Remember, education precedes action. Citizens need to the do the hard work of educating themselves about what the government is doing and how to hold it accountable. Don’t allow yourselves to exist exclusively in an echo chamber that is restricted to views with which you agree. Expose yourself to multiple media sources, independent and mainstream, and think for yourself.

For that matter, no matter what your political leanings might be, don’t allow your partisan bias to trump the principles that serve as the basis for our constitutional republic.

That said, if we allow the ballot box to become our only means of pushing back against the police state, the battle is already lost.

Resistance will require a citizenry willing to be active at the community level.

Yet, I point out in my book, “Battlefield America: The War on the American People,” if you wait to act until the SWAT team is crashing through your door, until your name is placed on a terror watch list, until you are reported for outlawed activities such as collecting rainwater, or letting your children play outside unsupervised, then it will be too late.

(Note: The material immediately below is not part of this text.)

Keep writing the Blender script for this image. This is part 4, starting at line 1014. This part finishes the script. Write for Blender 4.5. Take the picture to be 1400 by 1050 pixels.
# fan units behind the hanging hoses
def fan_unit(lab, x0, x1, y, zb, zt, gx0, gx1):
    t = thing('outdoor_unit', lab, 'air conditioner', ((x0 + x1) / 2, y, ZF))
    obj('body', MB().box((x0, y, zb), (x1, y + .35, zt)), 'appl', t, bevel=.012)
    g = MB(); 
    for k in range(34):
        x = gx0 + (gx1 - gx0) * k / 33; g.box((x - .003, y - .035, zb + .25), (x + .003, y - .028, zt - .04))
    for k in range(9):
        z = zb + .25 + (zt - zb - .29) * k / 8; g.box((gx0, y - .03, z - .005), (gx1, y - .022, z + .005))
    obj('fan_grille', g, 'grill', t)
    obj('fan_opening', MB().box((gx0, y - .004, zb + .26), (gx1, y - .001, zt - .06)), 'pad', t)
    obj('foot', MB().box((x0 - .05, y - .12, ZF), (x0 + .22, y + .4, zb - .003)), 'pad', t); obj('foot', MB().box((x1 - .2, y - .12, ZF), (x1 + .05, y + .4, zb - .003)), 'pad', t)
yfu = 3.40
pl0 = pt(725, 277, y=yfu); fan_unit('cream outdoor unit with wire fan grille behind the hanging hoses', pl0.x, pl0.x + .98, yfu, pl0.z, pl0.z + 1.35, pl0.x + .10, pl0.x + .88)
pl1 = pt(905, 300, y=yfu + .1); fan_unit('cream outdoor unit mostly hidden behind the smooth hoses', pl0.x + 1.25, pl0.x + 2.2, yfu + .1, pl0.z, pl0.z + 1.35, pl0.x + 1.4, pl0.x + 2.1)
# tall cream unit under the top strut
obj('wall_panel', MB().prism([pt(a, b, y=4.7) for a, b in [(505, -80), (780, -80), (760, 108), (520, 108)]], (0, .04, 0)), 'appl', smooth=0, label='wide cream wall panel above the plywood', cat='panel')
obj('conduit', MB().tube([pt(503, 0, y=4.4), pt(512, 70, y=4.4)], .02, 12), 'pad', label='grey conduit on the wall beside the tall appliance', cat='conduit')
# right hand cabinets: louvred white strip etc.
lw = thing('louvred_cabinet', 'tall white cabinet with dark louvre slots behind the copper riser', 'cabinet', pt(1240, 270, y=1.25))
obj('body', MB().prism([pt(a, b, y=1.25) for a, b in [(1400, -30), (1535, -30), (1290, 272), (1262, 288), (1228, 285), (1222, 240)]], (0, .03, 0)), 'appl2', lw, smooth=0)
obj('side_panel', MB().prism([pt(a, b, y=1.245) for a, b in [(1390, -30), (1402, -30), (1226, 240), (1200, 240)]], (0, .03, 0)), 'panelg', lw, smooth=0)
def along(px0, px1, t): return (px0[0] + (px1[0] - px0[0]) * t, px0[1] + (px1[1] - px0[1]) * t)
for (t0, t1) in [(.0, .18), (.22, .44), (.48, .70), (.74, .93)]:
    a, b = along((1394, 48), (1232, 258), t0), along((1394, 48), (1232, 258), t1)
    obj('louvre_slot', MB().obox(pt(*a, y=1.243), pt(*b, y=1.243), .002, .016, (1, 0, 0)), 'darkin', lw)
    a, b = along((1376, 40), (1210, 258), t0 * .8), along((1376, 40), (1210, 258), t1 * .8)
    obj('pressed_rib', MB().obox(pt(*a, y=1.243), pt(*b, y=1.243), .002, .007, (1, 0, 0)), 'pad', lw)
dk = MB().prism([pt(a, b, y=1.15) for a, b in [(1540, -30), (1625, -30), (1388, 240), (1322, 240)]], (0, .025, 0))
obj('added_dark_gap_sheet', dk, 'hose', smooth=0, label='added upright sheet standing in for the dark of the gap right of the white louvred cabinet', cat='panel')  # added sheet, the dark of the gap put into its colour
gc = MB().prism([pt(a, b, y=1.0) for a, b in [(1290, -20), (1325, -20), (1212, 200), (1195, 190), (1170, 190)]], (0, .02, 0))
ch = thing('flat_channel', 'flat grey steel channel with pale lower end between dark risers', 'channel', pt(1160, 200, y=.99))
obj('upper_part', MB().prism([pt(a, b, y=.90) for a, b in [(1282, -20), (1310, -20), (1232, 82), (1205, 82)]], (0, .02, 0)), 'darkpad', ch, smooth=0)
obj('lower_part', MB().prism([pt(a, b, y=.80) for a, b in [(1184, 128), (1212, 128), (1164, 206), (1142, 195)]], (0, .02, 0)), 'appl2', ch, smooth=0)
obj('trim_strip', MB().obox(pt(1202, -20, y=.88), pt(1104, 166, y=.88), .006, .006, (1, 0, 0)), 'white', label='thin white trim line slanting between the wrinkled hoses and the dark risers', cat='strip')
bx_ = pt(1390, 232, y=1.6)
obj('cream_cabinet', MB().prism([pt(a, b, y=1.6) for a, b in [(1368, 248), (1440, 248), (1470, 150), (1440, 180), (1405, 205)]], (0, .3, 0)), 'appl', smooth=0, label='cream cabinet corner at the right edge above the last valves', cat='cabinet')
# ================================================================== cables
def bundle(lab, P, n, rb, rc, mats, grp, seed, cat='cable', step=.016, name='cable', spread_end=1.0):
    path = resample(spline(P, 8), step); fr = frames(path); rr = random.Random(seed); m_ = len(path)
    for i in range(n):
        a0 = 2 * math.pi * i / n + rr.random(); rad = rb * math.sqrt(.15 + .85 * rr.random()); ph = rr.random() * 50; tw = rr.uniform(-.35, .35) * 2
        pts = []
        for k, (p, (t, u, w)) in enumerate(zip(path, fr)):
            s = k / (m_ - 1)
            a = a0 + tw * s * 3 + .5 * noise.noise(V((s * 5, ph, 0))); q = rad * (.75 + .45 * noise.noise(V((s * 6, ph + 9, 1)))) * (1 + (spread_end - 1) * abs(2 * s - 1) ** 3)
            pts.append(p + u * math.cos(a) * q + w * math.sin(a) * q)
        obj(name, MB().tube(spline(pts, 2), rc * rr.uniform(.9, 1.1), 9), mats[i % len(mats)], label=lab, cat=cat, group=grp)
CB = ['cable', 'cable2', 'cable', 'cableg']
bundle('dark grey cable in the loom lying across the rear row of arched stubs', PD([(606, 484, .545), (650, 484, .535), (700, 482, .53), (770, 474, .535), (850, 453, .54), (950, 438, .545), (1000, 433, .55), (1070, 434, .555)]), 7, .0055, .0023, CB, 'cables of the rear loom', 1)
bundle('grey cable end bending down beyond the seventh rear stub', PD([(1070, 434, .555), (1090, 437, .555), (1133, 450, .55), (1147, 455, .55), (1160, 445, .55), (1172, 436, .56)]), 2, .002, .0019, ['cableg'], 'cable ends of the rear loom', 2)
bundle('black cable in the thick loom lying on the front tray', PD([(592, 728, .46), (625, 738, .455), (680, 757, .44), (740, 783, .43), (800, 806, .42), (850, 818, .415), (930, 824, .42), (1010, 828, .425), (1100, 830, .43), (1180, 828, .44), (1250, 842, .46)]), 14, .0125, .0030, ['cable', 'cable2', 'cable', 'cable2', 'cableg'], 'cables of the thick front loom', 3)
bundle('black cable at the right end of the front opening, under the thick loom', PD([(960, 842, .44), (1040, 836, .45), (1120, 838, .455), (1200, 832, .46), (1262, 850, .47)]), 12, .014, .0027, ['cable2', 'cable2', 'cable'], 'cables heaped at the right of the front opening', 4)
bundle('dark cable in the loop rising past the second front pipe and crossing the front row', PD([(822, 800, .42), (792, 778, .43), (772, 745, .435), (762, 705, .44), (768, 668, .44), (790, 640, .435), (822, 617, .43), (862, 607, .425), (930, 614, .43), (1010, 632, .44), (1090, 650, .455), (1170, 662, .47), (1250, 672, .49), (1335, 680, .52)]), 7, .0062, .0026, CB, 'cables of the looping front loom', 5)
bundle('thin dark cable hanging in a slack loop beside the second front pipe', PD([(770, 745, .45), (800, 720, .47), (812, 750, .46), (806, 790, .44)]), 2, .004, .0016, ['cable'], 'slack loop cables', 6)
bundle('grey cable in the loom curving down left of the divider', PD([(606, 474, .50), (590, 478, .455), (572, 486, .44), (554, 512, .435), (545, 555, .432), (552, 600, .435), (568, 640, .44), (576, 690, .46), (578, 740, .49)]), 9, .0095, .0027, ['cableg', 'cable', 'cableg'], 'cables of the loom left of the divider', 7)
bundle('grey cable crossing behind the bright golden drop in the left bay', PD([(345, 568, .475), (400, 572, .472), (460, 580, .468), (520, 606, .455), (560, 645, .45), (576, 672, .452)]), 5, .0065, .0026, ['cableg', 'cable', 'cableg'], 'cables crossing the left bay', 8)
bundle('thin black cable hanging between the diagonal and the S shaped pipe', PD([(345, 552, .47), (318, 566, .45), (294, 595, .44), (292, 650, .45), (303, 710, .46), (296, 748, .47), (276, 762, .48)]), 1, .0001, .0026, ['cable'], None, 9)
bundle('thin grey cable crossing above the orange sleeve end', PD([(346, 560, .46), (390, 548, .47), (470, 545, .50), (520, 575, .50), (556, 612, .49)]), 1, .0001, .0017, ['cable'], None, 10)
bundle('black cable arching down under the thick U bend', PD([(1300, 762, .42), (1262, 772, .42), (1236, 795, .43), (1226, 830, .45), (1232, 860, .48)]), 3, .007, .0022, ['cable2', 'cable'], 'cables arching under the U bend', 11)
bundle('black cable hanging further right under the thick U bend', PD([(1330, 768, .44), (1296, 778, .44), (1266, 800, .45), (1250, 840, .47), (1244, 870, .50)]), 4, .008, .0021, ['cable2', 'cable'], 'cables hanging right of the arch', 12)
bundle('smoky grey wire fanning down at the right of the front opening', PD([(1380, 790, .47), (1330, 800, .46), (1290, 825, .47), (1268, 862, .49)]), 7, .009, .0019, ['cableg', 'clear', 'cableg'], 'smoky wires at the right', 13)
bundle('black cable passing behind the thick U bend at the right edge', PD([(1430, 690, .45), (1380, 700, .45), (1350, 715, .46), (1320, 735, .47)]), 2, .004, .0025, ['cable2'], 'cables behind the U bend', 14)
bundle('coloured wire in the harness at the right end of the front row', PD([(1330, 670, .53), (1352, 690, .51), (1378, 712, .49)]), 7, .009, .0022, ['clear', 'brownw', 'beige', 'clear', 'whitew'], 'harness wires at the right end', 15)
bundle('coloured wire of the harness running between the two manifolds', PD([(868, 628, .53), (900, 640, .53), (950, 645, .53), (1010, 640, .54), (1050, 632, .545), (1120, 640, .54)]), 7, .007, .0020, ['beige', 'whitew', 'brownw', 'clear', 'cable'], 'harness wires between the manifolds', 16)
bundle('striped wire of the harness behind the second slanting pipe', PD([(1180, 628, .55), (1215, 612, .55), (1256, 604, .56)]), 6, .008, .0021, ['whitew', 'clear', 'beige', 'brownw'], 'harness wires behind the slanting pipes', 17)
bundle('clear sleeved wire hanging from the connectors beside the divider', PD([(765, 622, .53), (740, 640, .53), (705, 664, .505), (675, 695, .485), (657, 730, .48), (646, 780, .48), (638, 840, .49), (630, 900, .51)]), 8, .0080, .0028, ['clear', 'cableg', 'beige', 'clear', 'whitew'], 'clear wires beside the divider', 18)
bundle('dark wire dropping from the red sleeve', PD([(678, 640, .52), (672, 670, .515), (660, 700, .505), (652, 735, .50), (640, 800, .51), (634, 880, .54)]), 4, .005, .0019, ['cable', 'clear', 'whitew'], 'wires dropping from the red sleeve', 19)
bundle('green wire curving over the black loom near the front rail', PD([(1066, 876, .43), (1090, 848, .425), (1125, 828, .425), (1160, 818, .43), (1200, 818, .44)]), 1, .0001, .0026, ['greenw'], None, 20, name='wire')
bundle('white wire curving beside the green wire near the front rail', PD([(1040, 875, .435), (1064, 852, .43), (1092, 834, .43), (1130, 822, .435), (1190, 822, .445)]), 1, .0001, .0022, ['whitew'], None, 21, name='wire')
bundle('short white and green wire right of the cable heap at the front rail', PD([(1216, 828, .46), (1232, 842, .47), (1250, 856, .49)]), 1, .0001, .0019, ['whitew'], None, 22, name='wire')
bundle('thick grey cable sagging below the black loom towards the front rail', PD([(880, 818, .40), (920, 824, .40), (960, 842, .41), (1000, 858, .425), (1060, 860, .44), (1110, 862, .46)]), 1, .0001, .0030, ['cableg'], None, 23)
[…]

This much I know: We are not faceless numbers. We are not cogs in the machine. We are not slaves.

We are human beings, and for the moment, we have the opportunity to remain free, that is, if we tirelessly advocate for our rights and resist at every turn attempts by the government to place us in chains.

The Founders understood that our freedoms do not flow from the government. They were not given to us only to be taken away by the will of the State. They are inherently ours. In the same way, the government’s appointed purpose is not to threaten or undermine our freedoms, but to safeguard them.

Until we can get back to this way of thinking, until we can remind our fellow Americans what it really means to be free, and until we can stand firm in the face of threats to our freedoms, we will continue to be treated like slaves in thrall to a bureaucratic police state run by political psychopaths.